STORED DATA:

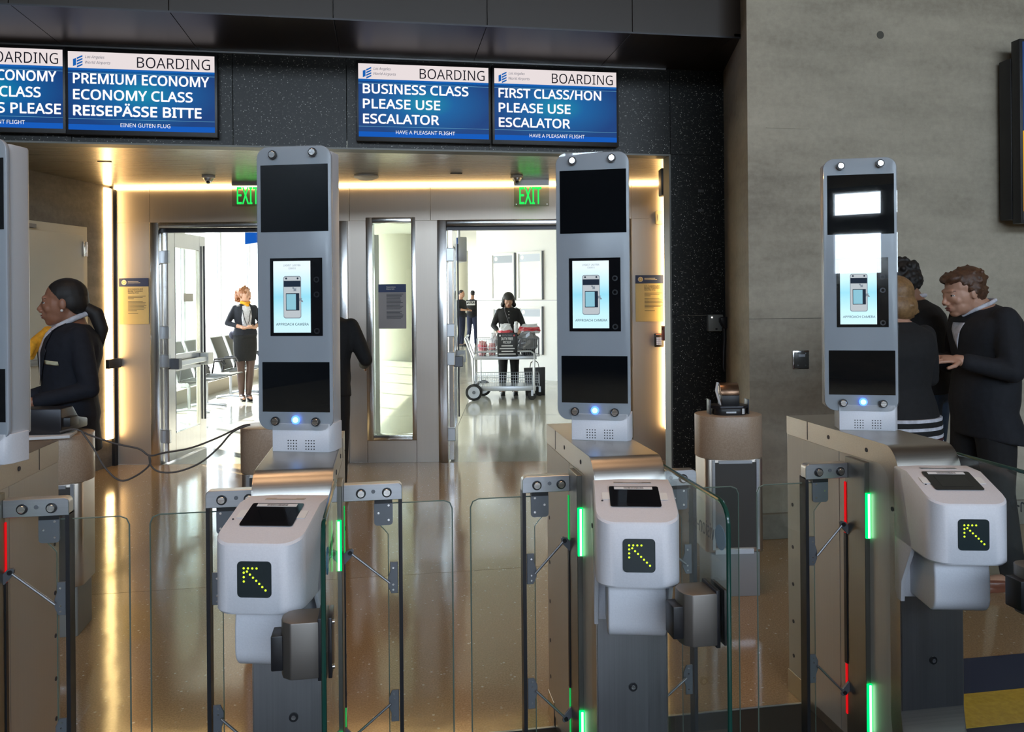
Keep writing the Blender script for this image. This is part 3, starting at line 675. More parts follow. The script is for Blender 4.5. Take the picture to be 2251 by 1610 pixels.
def gate(k, label, left=True, right=True, far='red', glass=True):
    g = empty('boarding_gate', label, 'gate', (GX[k], 0, 0), group='self boarding gates in a row')
    MB().prism(PROF, BR-BL, 'x', BL).build('cabinet', 'steel', g)
    for xs, dx in ((BL-.002, .002), (BR, .002)):
        o = TR_OUT+TR_IN[::-1]
        MB().prism(o, dx+.001, 'x', xs if dx > 0 and xs < 0 else xs-.001).build('side_trim', 'steel', g, smooth=False)
        x0_ = xs if xs < 0 else xs-.0005
        MB().prism([(2.835, .04), (2.835, .980), (2.487, .980), (2.487, .04)], .0025, 'x', x0_).build('side_panel', 'sidep', g)
        MB().prism([(2.483, .04), (2.483, .980)]+TR_IN[1:-1][::1]+[(2.10, .045)], .0025, 'x', x0_).build('side_panel', 'sidep', g, smooth=False)
        xo = xs-.0008 if xs < 0 else xs+.0028
        for (y, z) in ((2.55, 1.018), (2.33, 1.015), (2.20, .86), (2.80, .72), (2.80, .56), (2.80, .42), (2.80, .28), (2.80, .15)):
            MB().cyl((xo-.0005, y, z), (xo+.0015, y, z), .007, n=12).build('screw_hole', 'ink', g)
        MB().box(xs-.001, xs+.003, 2.688, 2.691, .985, 1.05).build('trim_joint', 'ink', g)
        MB().box(xs-.0025 if xs < 0 else xs, xs+.0005 if xs < 0 else xs+.004, 2.74, 2.842, .0, .085).build('base_cap', 'steel', g, bevel=.001, seg=1)
    # front hatch and lock
    MB().prism(rrect(.150, .52, .02, 4, (BL+BR)/2, .66-.06), .0025, 'y', 2.1655).build('front_hatch', 'steeld', g)
    MB().box(BL+.002, BR-.002, 2.1645, 2.1668, .265, .9).build('front_plate', 'steeld', g)
    cx = (BL+BR)/2
    MB().cyl((cx, 2.1655, .41), (cx, 2.160, .41), .012, n=20).build('lock_ring', 'black', g); MB().cyl((cx, 2.161, .41), (cx, 2.158, .41), .006, n=16).build('lock_core', 'bolt', g)
    MB().cyl((cx, 2.132, .125), (cx, 2.105, .112), .014, n=20).build('foot_hole', 'ink', g)
    reader(g)
    if glass: wing(g, True)
    kp = [-67, 646, 1303, 1892][k]; kx = atY(kp, 630, YK+.0).x-GX[k]
    tower(g, kx, R_([-18, -16.5, -21, -20][k]))
    if left: slab(g, -1, 'green', far); flap(g, -1, BL-.018, -.247, -.405)
    if right: slab(g, 1, 'green', far); flap(g, 1, BR+.018, .315, .467)
    return g
gate(0, 'self boarding gate cut off at the left edge of the picture', left=False)
gate(1, 'self boarding gate with warm orange glints on its curved steel top', far='greendim')
gate(2, 'self boarding gate in the middle, its tower before the EXIT sign', far='greendim')
gate(3, 'self boarding gate at the right, with red light strips beside its flap', right=False)
# ================================================================== things in the hall
def grad_screen(name, a, b, c, s):
    m = mat(name, (0, 0, 0), .4, emit=(1, 1, 1), es=s, spec=.12); v = coords(m, kind='Generated')
    mp = N(m, 'Mapping'); mp.inputs['Location'].default_value = (-.75, 0, -.806); mp.inputs['Scale'].default_value = (1.5, 0, 1.3)
    L(m, v, mp.inputs[0]); ln = N(m, 'VectorMath', operation='LENGTH'); L(m, mp.outputs[0], ln.inputs[0])
    L(m, ramp(m, ln.outputs['Value'], [(0, a), (.35, b), (.8, c)]), B(m).inputs['Emission Color']); return m
M['scr'] = grad_screen('board_blue', (.001, .26, .40), (.002, .11, .34), (.004, .045, .20), 1.0)
M['scrh'] = emis('board_white', (.78, .70, .70), 1.05); M['scrw'] = emis('board_letters', (.95, .92, .95), 1.1)
M['scrk'] = emis('board_ink', (.02, .02, .035), .5); M['scrb'] = emis('board_band', (.01, .12, .45), 1.0); M['scrl'] = emis('board_line', (.2, .55, .8), .7)
M['scrg'] = emis('board_grey', (.10, .12, .18), .8); M['scrf'] = emis('board_foot', (.008, .09, .42), 1.2)
def board(x0p, x1p, y0, y1, lines, foot, fx, lab):
    Y = YW-.06; ym = (y0[0]+y1[0])/2
    a = atY(x0p, (y0[0]+y0[1])/2, Y); b = atY(x1p, (y1[0]+y1[1])/2, Y)
    zt = (atY(x0p, y0[0], Y).z+atY(x1p, y1[0], Y).z)/2; zb = (atY(x0p, y0[1], Y).z+atY(x1p, y1[1], Y).z)/2
    w = b.x-a.x; h = zt-zb
    e = empty('boarding_display', lab, 'display', (a.x, Y, zb), group='boarding displays above the doors')
    MB().box(-.016, w+.016, .0, .055, -.03, h+.022).build('display_case', 'black', e, bevel=.003)
    MB().box(0, w, -.002, .0, 0, h*.765).build('display_panel', 'scr', e, smooth=False)
    MB().box(0, w, -.002, .0, h*.79, h).build('header_band', 'scrh', e, smooth=False)
    MB().box(0, w, -.002, .0, h*.75, h*.79).build('blue_band', 'scrb', e, smooth=False)
    MB().box(0, w, -.0025, -.002, h*.728, h*.733).build('thin_line', 'scrl', e, smooth=False)
    MB().box(0, w, -.0025, -.002, h*.14, h*.144).build('thin_line', 'scrl', e, smooth=False)
    MB().box(0, w, -.0025, -.002, 0, h*.07).build('foot_band', 'scrf', e, smooth=False)
    F_ = lambda u0, u1, v0, v1: (u0*w, u1*w, h*(1-v1), h*(1-v0), -.0035)
    text('lettering', 'BOARDING', F_(.465, .97, .045, .185), 'scrk', e)
    for k, (s, u1) in enumerate(lines):
        top = .278+.205*k; t0 = top-(.033 if 'Ä' in s else 0)
        text('lettering', s, F_(.035, u1, t0, top+.128), 'scrw', e, bold=.030)
    text('lettering', foot, F_(fx[0], fx[1], .905, .955), 'scrw', e)
    text('lettering', 'Los Angeles', F_(.115, .245, .045, .095), 'scrg', e, shear=.25); text('lettering', 'World Airports', F_(.115, .285, .115, .165), 'scrg', e, shear=.25)
    for k in range(4):
        z = h*(.955-.036*k)
        MB().add([(.060*w, -.003, z-.012*h-.02*h), (.098*w, -.003, z), (.098*w, -.003, z-.020*h), (.060*w, -.003, z-.055*h+.0*h)], [(0, 1, 2, 3)]).build('logo_bar', 'scrb', e, smooth=False)
    MB().add([(.034*w, -.003, h*.90), (.055*w, -.003, h*.915), (.055*w, -.003, h*.825), (.034*w, -.003, h*.81)], [(0, 1, 2, 3)]).build('logo_bar', 'scrb', e, smooth=False)
    return e
board(-184, 138, (97, 276), (110, 283), [('PREMIUM ECONOMY', .955), ('ECONOMY CLASS', .845), ('PASSPORTS PLEASE', .985)], 'HAVE A PLEASANT FLIGHT', (.28, .735), 'blue boarding display cut off by the left picture edge')
board(150, 472, (112, 285), (125, 292), [('PREMIUM ECONOMY', .96), ('ECONOMY CLASS', .845), ('REISEPÄSSE BITTE', .905)], 'EINEN GUTEN FLUG', (.35, .69), 'blue boarding display reading PREMIUM ECONOMY ECONOMY CLASS REISEPÄSSE BITTE')
board(788, 1074, (139, 300), (150, 307), [('BUSINESS CLASS', .84), ('PLEASE USE', .62), ('ESCALATOR', .61)], 'HAVE A PLEASANT FLIGHT', (.28, .735), 'blue boarding display reading BUSINESS CLASS PLEASE USE ESCALATOR')
board(1087, 1355, (150, 308), (160, 313), [('FIRST CLASS/HON', .87), ('PLEASE USE', .615), ('ESCALATOR', .61)], 'HAVE A PLEASANT FLIGHT', (.28, .73), 'blue boarding display reading FIRST CLASS/HON PLEASE USE ESCALATOR')

# large display at the right edge
e = empty('advert_display', 'large black cased screen with yellow lower half at the right edge', 'display', (3.96, 4.44, 1.953))
MB().box(0, 1.9, 0, .07, 0, 1.163).build('front_case', 'black', e, bevel=.004)
MB().box(-.004, 1.85, .07, .17, .03, 1.06).build('rear_case', 'black', e, bevel=.006)
MB().box(.02, 1.88, -.002, 0, .585, 1.145).build('screen_image', grad_screen('advert_blue', (.25, .5, .8), (.05, .22, .6), (.02, .05, .16), 1.0), e, smooth=False)
MB().box(.02, 1.88, -.002, 0, .075, .583).build('screen_image', emis('advert_yellow', (.95, .48, .03), 1.0), e, smooth=False)
MB().box(.02, 1.88, -.002, 0, .02, .072).build('screen_image', emis('advert_grey', (.12, .12, .12), .8), e, smooth=False)
for zz in (.3, .8): MB().box(.6, .7,   .168, .198, zz, zz+.1).build('wall_bracket', 'darkm', e)

# notices
def notice(px0, px1, py0, py1, d, head, body, lab, mpaper, off=.012, nm='notice_board'):
    a = atD(px0, (py0+py1)/2, d-off); b = atD(px1, (py0+py1)/2, d-off); xa, xb = a.dot(RT), b.dot(RT)
    zt = atD((px0+px1)/2, py0, d-off).z; zb = atD((px0+px1)/2, py1, d-off).z; w, h = xb-xa, zt-zb
    c = cf(xa, d-off); e = empty(nm, lab, 'notice', (c.x, c.y, zb), -T)
    MB().box(0, w, 0, .004, 0, h).build('notice_sheet', mpaper, e, smooth=False)
    MB().box(0, w, -.001, 0, h*.82, h).build('notice_header', 'navy', e, smooth=False)
    bx = lambda u0, u1, v0, v1: (u0*w, u1*w, h*(1-v1), h*(1-v0), -.0015)
    return e, w, h, bx
for (q, lab) in (((262, 327, 612, 713), 'gold lit notice with navy header on the steel left of the doors'), ((1397, 1463, 605, 707), 'gold lit notice with navy header on the steel right of the doors')):
    e, w, h, bx = notice(*q, D0, '', '', lab, noisy('gold_sheet', [(.4, (.62, .50, .24)), (.6, (.66, .54, .27))], 2, .35, .25) if 'gold_sheet' not in bpy.data.materials else bpy.data.materials['gold_sheet'])
    c = (w*.17, h*.91)
    MB().cyl((c[0], -.001, c[1]), (c[0], -.002, c[1]), w*.085, n=24).build('seal_disc', 'paper', e); MB().cyl((c[0], -.002, c[1]), (c[0], -.0026, c[1]), w*.058, n=24).build('seal_ring', 'gold', e)
    MB().prism([(c[0]-w*.03, c[1]+w*.03), (c[0]+w*.03, c[1]+w*.03), (c[0]+w*.03, c[1]), (c[0], c[1]-w*.04), (c[0]-w*.03, c[1])], .0005, 'y', -.0032).build('seal_shield', 'paper', e)
    text('lettering', 'U.S. Customs and', bx(.30, .80, .215, .25), 'ink', e, bold=.02); text('lettering', 'Border Protection', bx(.30, .80, .26, .295), 'ink', e, bold=.02); text('lettering', 'Security Area', bx(.30, .66, .305, .34), 'ink', e, bold=.02)
    for k in range(2): MB().box(w*.30, w*(.66+.06*k), -.0015, -.001, h*(.925-.03*k), h*(.935-.03*k)).build('print_line', 'paper', e, smooth=False)
    for k, u in enumerate((.9, .8, .5, 0, .8, .9, .88, .92, .84, .9, .84, .6, 0, .64)):
        if u: MB().box(w*.30, w*u, -.0015, -.001, h*(.605-.029*k), h*(.614-.029*k)).build('print_line', 'ink', e, smooth=False)
e, w, h, bx = notice(832, 893, 625, 723, D0, '', '', 'grey notice with blue header on the narrow window between the doors', mat('grey_sheet', (.34, .31, .30), .5), off=-.02)
text('lettering', 'Hazardous', bx(.29, .62, .045, .08), 'paper', e, bold=.01); text('lettering', 'Materials', bx(.29, .58, .09, .125), 'paper', e, bold=.01)
for k in range(21):
    if k == 13: continue
    MB().box(w*.29, w*(.78+.12*random.random()), -.0015, -.001, h*(.77-.0275*k), h*(.782-.0275*k)).build('print_line', 'ink', e, smooth=False)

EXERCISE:
Using the material above, gather every line that includes "picture".

TASK RESULT:
Keep writing the Blender script for this image. This is part 3, starting at line 675. More parts follow. The script is for Blender 4.5. Take the picture to be 2251 by 1610 pixels.
gate(0, 'self boarding gate cut off at the left edge of the picture', left=False)
board(-184, 138, (97, 276), (110, 283), [('PREMIUM ECONOMY', .955), ('ECONOMY CLASS', .845), ('PASSPORTS PLEASE', .985)], 'HAVE A PLEASANT FLIGHT', (.28, .735), 'blue boarding display cut off by the left picture edge')